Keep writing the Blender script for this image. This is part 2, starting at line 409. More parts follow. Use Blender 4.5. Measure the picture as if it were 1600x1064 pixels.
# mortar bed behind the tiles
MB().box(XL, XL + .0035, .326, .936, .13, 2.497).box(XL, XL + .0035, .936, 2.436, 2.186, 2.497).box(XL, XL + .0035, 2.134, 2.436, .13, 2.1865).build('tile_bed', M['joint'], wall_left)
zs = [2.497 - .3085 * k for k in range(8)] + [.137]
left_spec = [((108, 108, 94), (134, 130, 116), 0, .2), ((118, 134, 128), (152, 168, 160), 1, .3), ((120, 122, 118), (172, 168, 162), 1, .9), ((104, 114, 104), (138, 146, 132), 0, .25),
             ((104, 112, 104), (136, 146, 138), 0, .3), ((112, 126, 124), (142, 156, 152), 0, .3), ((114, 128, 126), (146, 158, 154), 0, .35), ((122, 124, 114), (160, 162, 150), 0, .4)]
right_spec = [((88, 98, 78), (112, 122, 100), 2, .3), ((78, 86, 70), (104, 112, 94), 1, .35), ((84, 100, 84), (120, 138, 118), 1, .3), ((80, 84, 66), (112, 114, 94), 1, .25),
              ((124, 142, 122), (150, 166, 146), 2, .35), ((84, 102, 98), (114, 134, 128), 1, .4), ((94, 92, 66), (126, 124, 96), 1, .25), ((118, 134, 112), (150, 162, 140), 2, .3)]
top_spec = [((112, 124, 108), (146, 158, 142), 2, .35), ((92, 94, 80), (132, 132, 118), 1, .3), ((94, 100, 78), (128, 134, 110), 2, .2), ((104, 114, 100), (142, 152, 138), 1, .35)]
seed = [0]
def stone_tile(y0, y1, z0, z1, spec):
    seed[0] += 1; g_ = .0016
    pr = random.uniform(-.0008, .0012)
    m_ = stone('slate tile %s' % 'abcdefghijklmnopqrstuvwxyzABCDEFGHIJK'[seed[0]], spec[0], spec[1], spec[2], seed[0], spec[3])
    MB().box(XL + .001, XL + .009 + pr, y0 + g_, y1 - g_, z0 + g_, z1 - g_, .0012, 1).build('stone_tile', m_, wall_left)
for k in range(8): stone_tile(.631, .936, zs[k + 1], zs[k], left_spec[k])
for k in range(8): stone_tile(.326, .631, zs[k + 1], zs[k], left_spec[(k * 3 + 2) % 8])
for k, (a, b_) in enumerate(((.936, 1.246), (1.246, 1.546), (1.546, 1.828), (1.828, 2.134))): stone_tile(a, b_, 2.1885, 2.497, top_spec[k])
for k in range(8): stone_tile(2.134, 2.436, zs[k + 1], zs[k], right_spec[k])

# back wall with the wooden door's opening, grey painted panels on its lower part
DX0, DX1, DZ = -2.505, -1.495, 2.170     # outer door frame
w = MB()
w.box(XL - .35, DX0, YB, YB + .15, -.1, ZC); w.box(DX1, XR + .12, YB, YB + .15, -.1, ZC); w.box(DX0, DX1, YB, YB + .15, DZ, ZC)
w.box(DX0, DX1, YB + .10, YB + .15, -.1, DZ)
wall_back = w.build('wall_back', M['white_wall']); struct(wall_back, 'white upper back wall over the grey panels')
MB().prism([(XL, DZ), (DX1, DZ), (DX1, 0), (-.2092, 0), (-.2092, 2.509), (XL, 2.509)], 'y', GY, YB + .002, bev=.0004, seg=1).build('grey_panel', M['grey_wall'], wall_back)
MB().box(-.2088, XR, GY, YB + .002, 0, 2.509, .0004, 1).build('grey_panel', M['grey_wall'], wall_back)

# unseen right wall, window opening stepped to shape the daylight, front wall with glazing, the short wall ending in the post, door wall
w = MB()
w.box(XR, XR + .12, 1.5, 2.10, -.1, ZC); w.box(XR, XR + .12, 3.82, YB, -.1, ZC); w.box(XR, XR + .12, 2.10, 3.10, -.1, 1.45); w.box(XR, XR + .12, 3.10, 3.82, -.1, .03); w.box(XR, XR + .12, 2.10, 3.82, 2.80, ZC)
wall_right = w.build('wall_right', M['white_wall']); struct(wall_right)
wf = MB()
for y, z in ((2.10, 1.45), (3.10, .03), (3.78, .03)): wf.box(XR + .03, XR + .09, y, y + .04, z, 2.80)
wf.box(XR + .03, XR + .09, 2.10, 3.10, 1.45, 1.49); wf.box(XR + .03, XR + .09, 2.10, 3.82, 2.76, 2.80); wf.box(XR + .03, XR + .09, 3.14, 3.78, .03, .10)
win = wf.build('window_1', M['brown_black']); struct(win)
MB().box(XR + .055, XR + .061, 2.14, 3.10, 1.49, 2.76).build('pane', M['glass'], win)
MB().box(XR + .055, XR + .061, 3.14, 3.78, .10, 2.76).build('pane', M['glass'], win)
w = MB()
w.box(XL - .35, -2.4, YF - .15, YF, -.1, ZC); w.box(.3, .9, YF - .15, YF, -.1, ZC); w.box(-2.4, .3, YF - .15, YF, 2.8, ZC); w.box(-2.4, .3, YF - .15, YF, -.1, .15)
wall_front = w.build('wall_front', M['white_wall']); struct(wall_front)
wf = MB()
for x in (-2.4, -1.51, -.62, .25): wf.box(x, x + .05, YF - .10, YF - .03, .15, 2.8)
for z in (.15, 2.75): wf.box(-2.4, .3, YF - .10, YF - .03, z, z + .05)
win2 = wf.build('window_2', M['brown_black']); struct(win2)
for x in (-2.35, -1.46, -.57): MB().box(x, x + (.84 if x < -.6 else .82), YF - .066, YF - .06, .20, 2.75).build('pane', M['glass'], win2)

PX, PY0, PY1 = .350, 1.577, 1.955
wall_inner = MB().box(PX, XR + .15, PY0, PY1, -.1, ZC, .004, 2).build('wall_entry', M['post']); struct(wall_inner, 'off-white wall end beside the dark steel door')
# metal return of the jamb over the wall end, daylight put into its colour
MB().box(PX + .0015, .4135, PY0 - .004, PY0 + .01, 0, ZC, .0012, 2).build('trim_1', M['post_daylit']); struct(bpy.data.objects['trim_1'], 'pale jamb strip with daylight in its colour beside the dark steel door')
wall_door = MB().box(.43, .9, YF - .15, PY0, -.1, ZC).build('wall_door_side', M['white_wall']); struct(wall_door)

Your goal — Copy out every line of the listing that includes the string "part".

Solution —
Keep writing the Blender script for this image. This is part 2, starting at line 409. More parts follow. Use Blender 4.5. Measure the picture as if it were 1600x1064 pixels.
# back wall with the wooden door's opening, grey painted panels on its lower part